Fresno County family demands answers after CHP officer kills service dog
A Fresno County family says CHP killed their 4-year-old service dog Silver and wants the body-camera video as investigators review the shooting.
A Fresno County family says a California Highway Patrol officer killed Silver, their 4-year-old German Shepherd service dog, and they are demanding the body-camera video after a roadside stop turned deadly in the county. The family says the shooting was not justified, and the case is now testing whether CHP’s account matches the facts and whether the officer followed policy.
CHP said officers were responding to a parked RV blocking the roadway when they contacted people near the vehicle. The agency said an untethered German Shepherd aggressively charged an officer, and the officer fired his duty weapon to stop the attack. CHP has not disclosed how many shots were fired.

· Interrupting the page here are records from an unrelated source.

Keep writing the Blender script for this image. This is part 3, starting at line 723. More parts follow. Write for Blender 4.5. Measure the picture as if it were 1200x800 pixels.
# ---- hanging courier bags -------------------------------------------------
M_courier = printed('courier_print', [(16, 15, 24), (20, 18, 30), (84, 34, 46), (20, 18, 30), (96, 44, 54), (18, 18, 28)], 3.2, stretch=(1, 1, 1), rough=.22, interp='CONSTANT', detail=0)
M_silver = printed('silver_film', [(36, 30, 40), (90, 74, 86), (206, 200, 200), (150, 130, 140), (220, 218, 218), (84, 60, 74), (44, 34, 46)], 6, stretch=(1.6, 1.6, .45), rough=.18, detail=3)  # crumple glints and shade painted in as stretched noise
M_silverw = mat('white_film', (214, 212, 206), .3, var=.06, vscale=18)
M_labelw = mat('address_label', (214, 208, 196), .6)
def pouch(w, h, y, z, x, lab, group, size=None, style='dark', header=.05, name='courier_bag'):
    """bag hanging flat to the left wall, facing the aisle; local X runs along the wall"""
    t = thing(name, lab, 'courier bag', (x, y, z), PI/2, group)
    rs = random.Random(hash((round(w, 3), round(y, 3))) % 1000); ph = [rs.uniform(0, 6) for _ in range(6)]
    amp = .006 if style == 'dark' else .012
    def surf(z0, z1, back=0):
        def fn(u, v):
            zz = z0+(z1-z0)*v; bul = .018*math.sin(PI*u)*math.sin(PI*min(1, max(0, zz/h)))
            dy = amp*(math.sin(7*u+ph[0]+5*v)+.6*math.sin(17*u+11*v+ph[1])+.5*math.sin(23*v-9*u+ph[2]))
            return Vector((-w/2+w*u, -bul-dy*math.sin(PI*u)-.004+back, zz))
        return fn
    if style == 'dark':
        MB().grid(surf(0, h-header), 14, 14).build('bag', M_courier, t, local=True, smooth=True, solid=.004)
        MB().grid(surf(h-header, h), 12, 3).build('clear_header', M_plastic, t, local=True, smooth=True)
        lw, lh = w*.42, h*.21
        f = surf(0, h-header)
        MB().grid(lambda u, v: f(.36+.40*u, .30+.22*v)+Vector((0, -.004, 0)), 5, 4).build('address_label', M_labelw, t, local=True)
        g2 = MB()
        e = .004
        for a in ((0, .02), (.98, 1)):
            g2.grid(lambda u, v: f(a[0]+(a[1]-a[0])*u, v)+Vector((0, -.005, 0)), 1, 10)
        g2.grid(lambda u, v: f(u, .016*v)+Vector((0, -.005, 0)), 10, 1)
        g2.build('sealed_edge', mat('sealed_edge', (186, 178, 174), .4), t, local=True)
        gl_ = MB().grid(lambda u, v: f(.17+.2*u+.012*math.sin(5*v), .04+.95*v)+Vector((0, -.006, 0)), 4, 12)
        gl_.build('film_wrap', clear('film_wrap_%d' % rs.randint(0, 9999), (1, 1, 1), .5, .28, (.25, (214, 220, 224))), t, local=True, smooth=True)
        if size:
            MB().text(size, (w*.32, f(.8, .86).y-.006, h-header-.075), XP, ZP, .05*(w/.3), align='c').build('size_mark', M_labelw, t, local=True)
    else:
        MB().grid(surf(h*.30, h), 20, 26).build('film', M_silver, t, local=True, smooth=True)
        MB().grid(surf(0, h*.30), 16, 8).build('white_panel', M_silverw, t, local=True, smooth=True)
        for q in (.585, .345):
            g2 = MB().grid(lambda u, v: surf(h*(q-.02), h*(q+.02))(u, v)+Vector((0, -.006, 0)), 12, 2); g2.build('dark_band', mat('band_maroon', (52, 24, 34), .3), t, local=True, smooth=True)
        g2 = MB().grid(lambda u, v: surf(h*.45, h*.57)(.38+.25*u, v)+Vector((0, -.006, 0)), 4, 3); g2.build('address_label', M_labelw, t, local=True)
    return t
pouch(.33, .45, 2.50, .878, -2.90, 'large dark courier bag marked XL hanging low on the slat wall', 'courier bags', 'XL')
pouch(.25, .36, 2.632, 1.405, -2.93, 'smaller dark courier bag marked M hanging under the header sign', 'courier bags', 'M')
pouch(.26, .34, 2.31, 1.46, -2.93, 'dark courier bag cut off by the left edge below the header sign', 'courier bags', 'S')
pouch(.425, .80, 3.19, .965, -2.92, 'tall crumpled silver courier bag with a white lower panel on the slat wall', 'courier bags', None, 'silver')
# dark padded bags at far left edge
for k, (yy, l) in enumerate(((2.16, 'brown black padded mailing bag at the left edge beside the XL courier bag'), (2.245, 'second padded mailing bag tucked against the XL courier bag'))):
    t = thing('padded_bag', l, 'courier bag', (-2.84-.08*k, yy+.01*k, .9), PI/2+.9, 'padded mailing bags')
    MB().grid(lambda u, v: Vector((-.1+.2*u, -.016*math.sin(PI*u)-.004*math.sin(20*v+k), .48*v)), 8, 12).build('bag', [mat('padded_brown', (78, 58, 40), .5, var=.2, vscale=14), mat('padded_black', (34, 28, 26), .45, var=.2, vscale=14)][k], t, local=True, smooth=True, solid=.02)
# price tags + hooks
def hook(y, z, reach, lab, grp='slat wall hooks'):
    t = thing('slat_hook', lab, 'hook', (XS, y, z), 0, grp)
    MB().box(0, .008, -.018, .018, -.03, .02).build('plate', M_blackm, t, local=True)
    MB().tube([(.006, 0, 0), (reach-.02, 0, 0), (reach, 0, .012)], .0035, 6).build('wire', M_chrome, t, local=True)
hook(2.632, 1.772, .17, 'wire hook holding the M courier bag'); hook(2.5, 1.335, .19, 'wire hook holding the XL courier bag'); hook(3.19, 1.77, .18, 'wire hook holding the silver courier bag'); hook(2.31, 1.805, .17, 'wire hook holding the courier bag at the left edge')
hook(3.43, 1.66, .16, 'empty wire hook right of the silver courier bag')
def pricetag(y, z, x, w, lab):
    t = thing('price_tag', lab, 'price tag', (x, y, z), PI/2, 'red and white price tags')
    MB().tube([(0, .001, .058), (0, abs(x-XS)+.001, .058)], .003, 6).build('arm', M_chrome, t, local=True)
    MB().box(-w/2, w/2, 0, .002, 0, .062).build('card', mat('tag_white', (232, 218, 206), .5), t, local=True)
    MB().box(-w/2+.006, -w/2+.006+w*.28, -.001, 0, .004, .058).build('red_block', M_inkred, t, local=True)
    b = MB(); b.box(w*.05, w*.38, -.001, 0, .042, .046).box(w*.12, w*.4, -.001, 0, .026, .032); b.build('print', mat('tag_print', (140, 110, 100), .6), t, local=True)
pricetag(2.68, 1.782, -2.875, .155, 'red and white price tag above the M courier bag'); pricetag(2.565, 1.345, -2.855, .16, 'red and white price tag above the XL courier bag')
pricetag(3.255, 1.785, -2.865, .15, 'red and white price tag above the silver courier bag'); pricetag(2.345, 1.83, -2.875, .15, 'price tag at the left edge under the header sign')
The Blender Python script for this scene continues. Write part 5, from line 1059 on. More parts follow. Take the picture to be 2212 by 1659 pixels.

The Bethel family disputes that version and says Silver was a service dog for a child who has seizures. Shannon Bethel said Silver would alert her son before a seizure. Rachael Bethel said she does not want this happening to anyone else’s “fur baby” and said officers need to understand pets are family, not just pets. Shannon Bethel also said the officer told the family using a Taser would have been “inconvenient.”
CHP’s own manual sets a narrow standard for shooting an animal. It says an officer may discharge a firearm at an animal only in self-defense or to defend another person from serious bodily harm, or when necessary to destroy a critically injured animal, a suspected rabid animal or an animal attacking livestock. The manual says shooting should be a last resort and that a supervisor’s approval should be obtained when possible.
The review now reaches beyond the dog itself. CHP, the Fresno County Sheriff’s Office and the Humane Society are investigating, and the Bethels are pressing for body-camera footage, dispatch audio, witness statements and any prior complaints tied to the officer. CHP says civilian complaints are handled through Internal Affairs, then reviewed through the chain of command before a written response is sent back. That process could become the path for discipline if investigators conclude policy was broken.
The anger in Fresno County is sharpened by a separate dog-killing case that already cost taxpayers millions. In that 2018 case, sheriff’s deputies entered a South Lind Avenue home without consent and shot Scooby, a 4-year-old dog. A Fresno County jury awarded Veronica Ordaz Gonzalez and Jose Ramos Santiago $800,000 in 2023, and an appellate ruling in 2025 pushed the county’s expected cost above $2 million after a Bane Act civil-rights finding.